> _Goal_: From the entries below, reproduce exactly the line containing "The Blender Python script for this scene continues.", the line containing "28)], M['truss'], hair=80)", and every line in between, with nothing added.

> _Information shown_:
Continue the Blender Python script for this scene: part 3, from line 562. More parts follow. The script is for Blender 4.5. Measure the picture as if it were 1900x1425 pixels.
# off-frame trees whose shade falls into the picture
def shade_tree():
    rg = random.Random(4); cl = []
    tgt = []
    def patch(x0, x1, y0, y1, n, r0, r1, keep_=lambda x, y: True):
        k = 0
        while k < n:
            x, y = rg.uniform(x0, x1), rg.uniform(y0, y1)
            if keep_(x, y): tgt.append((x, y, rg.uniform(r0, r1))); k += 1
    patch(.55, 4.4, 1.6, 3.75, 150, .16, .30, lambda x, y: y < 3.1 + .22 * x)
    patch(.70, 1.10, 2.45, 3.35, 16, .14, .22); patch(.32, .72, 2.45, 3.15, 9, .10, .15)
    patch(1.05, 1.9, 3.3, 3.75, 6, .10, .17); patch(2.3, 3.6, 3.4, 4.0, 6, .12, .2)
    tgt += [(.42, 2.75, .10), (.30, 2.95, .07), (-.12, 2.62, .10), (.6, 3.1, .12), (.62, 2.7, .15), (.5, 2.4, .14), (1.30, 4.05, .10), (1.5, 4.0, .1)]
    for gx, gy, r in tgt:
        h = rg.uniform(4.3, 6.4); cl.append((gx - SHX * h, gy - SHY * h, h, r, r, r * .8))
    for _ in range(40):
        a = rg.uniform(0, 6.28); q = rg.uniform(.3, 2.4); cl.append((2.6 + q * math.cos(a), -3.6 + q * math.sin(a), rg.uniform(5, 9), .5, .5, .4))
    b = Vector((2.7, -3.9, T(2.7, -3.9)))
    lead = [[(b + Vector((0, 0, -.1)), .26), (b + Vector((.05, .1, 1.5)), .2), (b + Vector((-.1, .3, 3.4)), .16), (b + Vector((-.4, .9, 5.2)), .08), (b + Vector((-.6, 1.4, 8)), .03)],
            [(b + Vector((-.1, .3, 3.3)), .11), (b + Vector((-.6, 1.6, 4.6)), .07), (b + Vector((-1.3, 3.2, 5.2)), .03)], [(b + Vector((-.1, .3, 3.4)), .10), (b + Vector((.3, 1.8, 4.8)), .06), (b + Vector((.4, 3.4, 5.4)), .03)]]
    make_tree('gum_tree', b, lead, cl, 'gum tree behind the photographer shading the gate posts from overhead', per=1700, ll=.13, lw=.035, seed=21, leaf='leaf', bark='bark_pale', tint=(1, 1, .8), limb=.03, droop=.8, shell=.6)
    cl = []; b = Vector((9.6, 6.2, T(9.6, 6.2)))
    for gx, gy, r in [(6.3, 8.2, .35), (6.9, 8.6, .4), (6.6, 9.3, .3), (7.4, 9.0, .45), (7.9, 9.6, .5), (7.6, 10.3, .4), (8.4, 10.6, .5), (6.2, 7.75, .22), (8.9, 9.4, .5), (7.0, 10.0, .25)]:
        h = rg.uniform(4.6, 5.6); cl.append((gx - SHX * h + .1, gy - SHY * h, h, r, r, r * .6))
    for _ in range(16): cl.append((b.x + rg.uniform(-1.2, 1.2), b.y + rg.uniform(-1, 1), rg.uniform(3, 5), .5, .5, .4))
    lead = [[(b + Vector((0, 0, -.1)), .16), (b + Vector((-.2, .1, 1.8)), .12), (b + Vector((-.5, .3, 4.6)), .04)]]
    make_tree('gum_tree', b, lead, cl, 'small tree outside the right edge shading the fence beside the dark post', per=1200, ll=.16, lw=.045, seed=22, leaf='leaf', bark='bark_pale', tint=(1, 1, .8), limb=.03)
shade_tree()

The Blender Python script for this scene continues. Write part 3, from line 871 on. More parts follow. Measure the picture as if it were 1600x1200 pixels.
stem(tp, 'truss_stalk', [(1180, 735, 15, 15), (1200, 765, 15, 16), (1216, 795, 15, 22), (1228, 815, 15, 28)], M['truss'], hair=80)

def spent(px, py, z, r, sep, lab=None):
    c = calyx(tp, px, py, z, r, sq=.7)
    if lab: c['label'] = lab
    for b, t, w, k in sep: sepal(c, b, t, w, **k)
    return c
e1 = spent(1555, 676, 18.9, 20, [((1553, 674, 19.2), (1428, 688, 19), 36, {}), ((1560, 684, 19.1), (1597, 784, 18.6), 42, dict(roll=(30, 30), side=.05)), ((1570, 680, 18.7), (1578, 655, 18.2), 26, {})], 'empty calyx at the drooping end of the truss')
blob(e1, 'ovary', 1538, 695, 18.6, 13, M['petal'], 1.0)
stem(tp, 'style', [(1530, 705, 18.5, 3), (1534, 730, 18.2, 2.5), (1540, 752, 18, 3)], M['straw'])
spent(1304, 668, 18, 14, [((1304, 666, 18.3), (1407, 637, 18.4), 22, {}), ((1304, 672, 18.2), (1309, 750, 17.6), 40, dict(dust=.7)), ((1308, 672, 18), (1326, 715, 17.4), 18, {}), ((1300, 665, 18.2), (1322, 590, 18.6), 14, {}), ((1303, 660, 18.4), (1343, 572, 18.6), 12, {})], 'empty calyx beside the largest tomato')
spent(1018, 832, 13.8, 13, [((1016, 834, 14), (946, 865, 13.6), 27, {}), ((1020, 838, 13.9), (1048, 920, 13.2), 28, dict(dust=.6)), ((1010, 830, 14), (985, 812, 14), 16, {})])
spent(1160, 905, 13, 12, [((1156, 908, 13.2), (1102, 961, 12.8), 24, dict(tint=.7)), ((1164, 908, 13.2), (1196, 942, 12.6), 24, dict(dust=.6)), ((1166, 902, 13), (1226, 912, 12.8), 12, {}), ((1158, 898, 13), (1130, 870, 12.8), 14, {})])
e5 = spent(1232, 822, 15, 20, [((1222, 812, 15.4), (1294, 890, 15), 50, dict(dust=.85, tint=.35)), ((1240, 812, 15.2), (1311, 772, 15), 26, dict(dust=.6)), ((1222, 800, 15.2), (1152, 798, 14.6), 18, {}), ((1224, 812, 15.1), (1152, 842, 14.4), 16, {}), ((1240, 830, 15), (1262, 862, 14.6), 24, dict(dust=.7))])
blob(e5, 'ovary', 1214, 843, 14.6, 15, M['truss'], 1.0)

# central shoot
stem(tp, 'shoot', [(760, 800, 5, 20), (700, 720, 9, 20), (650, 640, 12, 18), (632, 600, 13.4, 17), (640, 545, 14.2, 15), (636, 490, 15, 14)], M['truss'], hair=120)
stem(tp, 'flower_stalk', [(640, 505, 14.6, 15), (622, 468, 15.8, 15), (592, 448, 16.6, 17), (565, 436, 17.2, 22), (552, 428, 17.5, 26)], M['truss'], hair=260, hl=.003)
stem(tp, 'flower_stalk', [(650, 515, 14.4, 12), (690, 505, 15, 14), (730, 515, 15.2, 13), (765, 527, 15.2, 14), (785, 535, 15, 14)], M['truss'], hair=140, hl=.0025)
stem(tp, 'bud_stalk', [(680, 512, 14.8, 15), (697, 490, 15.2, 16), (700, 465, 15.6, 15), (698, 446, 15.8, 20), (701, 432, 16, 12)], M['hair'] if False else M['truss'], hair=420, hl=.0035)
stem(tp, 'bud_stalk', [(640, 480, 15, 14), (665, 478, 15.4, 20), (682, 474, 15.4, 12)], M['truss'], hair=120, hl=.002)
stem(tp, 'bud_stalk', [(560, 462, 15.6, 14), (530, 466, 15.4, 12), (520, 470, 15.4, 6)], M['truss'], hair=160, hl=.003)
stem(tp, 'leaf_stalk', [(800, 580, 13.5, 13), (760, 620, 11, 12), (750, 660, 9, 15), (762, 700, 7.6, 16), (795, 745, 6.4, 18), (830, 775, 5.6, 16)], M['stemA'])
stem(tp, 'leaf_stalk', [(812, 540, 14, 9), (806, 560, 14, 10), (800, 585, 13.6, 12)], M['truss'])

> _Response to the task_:
The Blender Python script for this scene continues. Write part 3, from line 871 on. More parts follow. Measure the picture as if it were 1600x1200 pixels.
stem(tp, 'truss_stalk', [(1180, 735, 15, 15), (1200, 765, 15, 16), (1216, 795, 15, 22), (1228, 815, 15, 28)], M['truss'], hair=80)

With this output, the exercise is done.